You gentlemen can watch while I'm scrubbing the floor
And I'm scrubbing the floor while you're gawking
Maybe once you tipped me and it made you feel swell
In a ratty waterfront
In this ratty, old hotel
But you never know to who you're talking
Never know to who you're talking.
Suddenly one night, there's a scream in the night
And you yell, "What the hell could that have been?"
And you see me kind of grinning while I'm scrubbing
And you say, "What she got to grin?"
--"Pirate Jenny" written by Bertolt Brecht and Kurt Weill for The Threepenny Opera.
"Pirate Jenny" is a song we love, no matter who is singing it but our favorite versions are probably by Judy Collins (on In My Life) and Nina Simone (on various collections). The Threepenny Opera, which was recently staged again in New York, is considered a musical theater classic but apparently reporters at The New York Times aren't too well rounded in their education.
Which would explain Damien Cave's "On Patrol, Iraqis Prove Eager, Erratic and Green" -- an article that led to a long, long breakfast discussion among the core six (Jim, Dona, Ty, Jess, Ava and C.I.) on the Thursday it graced the front page of The Times.
From the article:
In one squat concrete home, an American sergeant and about six Iraqis moved from room to room while the owner, an older woman in a full black ahaya, sat on a bed by the stove and watched. When a revolver was found, she was told that it would be confiscated because Iraqi law permittedonly one AK-47 per family.

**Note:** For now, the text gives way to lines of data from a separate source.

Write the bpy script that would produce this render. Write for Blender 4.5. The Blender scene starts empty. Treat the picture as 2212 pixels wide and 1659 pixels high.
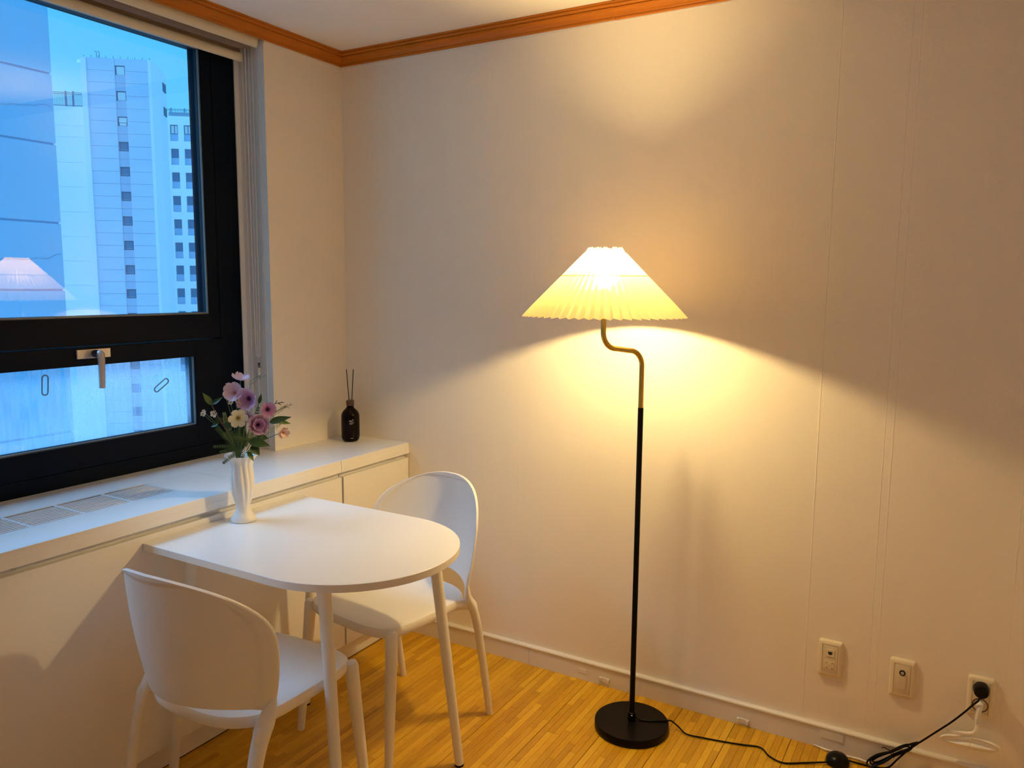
import bpy, bmesh, math, random
from mathutils import Vector, Matrix
random.seed(7)
SC = bpy.context.scene
COL = SC.collection
PI = math.pi

# ------------------------------------------------------------------ camera
def make_camera():
    yaw, pitch, roll = -0.5264, 0.1253, 0.0084
    cy, sy, cp, sp = math.cos(yaw), math.sin(yaw), math.cos(pitch), math.sin(pitch)
    f = Vector((sy*cp, cy*cp, -sp)); r0 = Vector((cy, -sy, 0)); u0 = r0.cross(f)
    r = r0*math.cos(roll) + u0*math.sin(roll); u = -r0*math.sin(roll) + u0*math.cos(roll)
    cd = bpy.data.cameras.new('camera'); co = bpy.data.objects.new('camera', cd); COL.objects.link(co)
    M = Matrix((r, u, -f)).transposed().to_4x4(); M.translation = Vector((2.2691, -2.5044, 1.4405))
    co.matrix_world = M
    cd.sensor_width = 36.0; cd.sensor_fit = 'HORIZONTAL'; cd.lens = 36.0*1689.71/2212.0
    cd.clip_start = 0.02; cd.clip_end = 800
    SC.camera = co
make_camera()

# ------------------------------------------------------------------ light and exposure
PANE_TILT = 1.6
SKY_STRENGTH = 1.3
BULB_STRENGTH = 1150.0
BULB_COLOR = (1.0, 0.715, 0.30)
SUN_ENERGY = 6.0
FILL_ENERGY = 0.0  # strength of the added fill light
SC.view_settings.view_transform = 'Standard'
SC.view_settings.look = 'None'
SC.view_settings.exposure = 0.0
SC.view_settings.gamma = 1.0
SC.view_settings.use_curve_mapping = False
SC.cycles.use_denoising = True
SC.cycles.max_bounces = 14
SC.cycles.diffuse_bounces = 8
SC.cycles.transparent_max_bounces = 16
SC.cycles.sample_clamp_indirect = 6.0
SC.cycles.caustics_reflective = False
SC.cycles.caustics_refractive = False

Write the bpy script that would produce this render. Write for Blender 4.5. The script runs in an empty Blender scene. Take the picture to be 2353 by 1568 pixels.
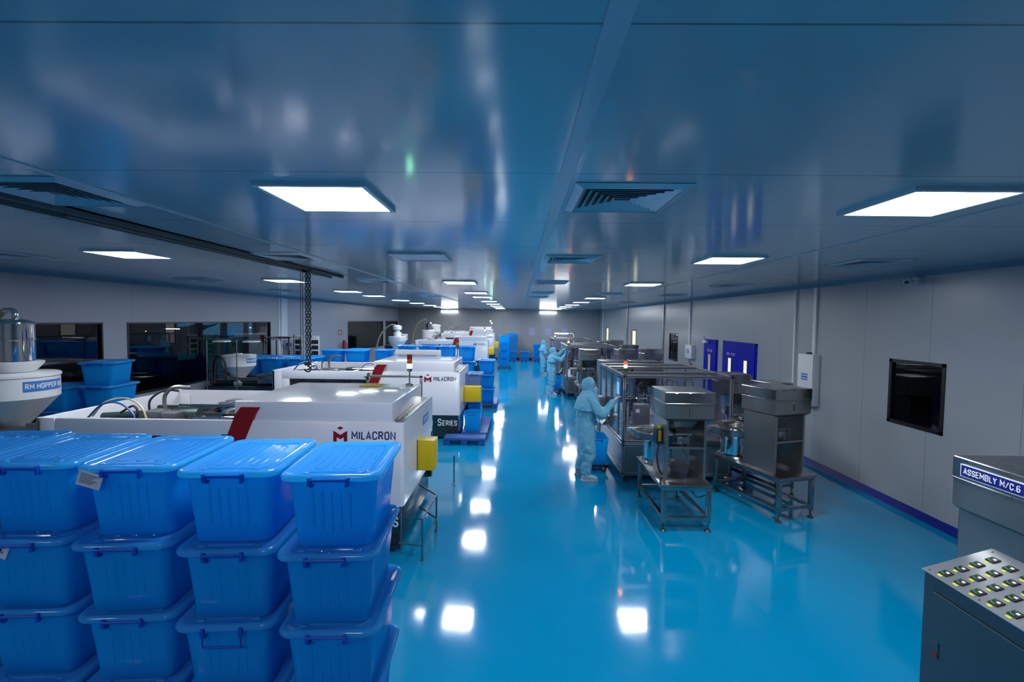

Smiling the woman said she appreciated the American presence and hoped the raids would make the neighborhood safer. "I never leave the house because I'm too afraid," she said.
An older woman in an ahaya. Ahaya? Head to toe black cloak. So Damien Cave's not only a fool, he's redundant. Do most people get how offensive the above is. A woman, covered in a cloak from head to toe, the person in charge of the home when Iraqis and an American search through it? Between customs and fear, we can't imagine this was a happy experience. Though Cave swallows it hook line and sinker. (Cave, if the Green Zone villa gets a maid named Jenny, watch your back!)
200 years ago, Damien Cave could have reported:
In the slaves quarter, the plantation owner and six armed men, conducted a search while a slave looked on. Smiling, the slave said she appreciated the owner's concern and hoped the searches would make life better for all the ones picking cotton.
C.I. commented on the article Thursday but not in detail due to the shock that Cave could be so publicly stupid in print. We're shocked as well. We're shocked that Cave, in Iraq, has yet to grasp that statements to your face aren't always genuine, that a woman smiling at armed men (Iraqis and an American) in her home may be smiling out of fear. But the quote (which we're having a problem believing Cave translated himself -- no one else is credited for the article) makes it into print -- and you wonder why Americans are so misinformed about Iraq.
Again, Cave, watch your back if the Green Zone villa hires a Jenny.